Hartmut Löber çoğunlukla patlayıcı maddenin taşınabilir olduğuna kanaat getiriyor. Bu cephane artıkları savaştan sonra Kuzey Denizi'ne bırakılmış. Löber yine de dikkati elden bırakmamak gerektiğine işaret ediyor:
“Taşınması sırasında patlamasın diye cephaneye bir miktar kimyevi yakıt karıştırılır. Normal olarak bomba 40 yıl, barut 60 yıl dayanır. Stabilizatör yakıt tükendikçe top mermisi hassaslaşır ve fünyesiz de patlayabilir. Savaştan kalma cephanenin dayanma süresi artık doldu.”
Çıkarmakla bitmiyor
Ufukta nokta gibi görünen iki tarama gemisi mini denizaltıların yardımıyla elektrik kablosunun geçeceği deniz dibinde cephane arıyor. Kontrol odasındaki dokuz ekrandan gözünü ayırmayan dört görevliden biri de silah tarama ve imha uzmanı Eike Ehrentraut. Uzman teknisyen en büyük problemin, dipteki cephanenin ne kadar tehlike arz ettiğini bilememeleri olduğunu anlatıyor:
“Ateşleme mekanizmasının nerede kesintiye uğradığını kestiremeyiz. En küçük sarsıntıda bile cephane havaya uçabilir. Patlamayıp savaştan sonra bölgenin temizlenmesi sırasında karada bulunup denize atılmış mermi de olabilir. Ateşlendikten sonra tam bulunduğumuz noktada suya düşmüş olması da mümkün. Ama ne olduğunu bilemeyiz. Sadece göz kararıyla, fırlatılıp ateşlendiğini ve patlamaya hazır durumda olduğunu söyleyebiliriz.”

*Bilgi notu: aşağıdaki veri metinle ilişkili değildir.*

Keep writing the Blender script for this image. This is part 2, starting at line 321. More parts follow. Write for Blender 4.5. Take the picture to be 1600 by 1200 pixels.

Chris Meijer ve ekibi şimdiye kadar denizden 23 ton cephane çıkarmış. Son keşfedilen top mermisinin çıkarılması birkaç saat alabilir. Bu mermi piramit şeklinde dibe oturan çok sayıdaki merminin üzerinde yatıyor da olabilir. Haritada yeri belirtilen cephane boşaltma bölgesinin yakınından geçmemesi için ana kablonun güzergâhı değiştirilmiş. Ama savaş artıkları her zaman önceden belirlenen yerlere dökülmemiş. Dip akıntısı ve aradan geçen on yıllar da yüz binlerce tonluk patlayıcı maddeyi Kuzey Denizi'nin dibine yaymış.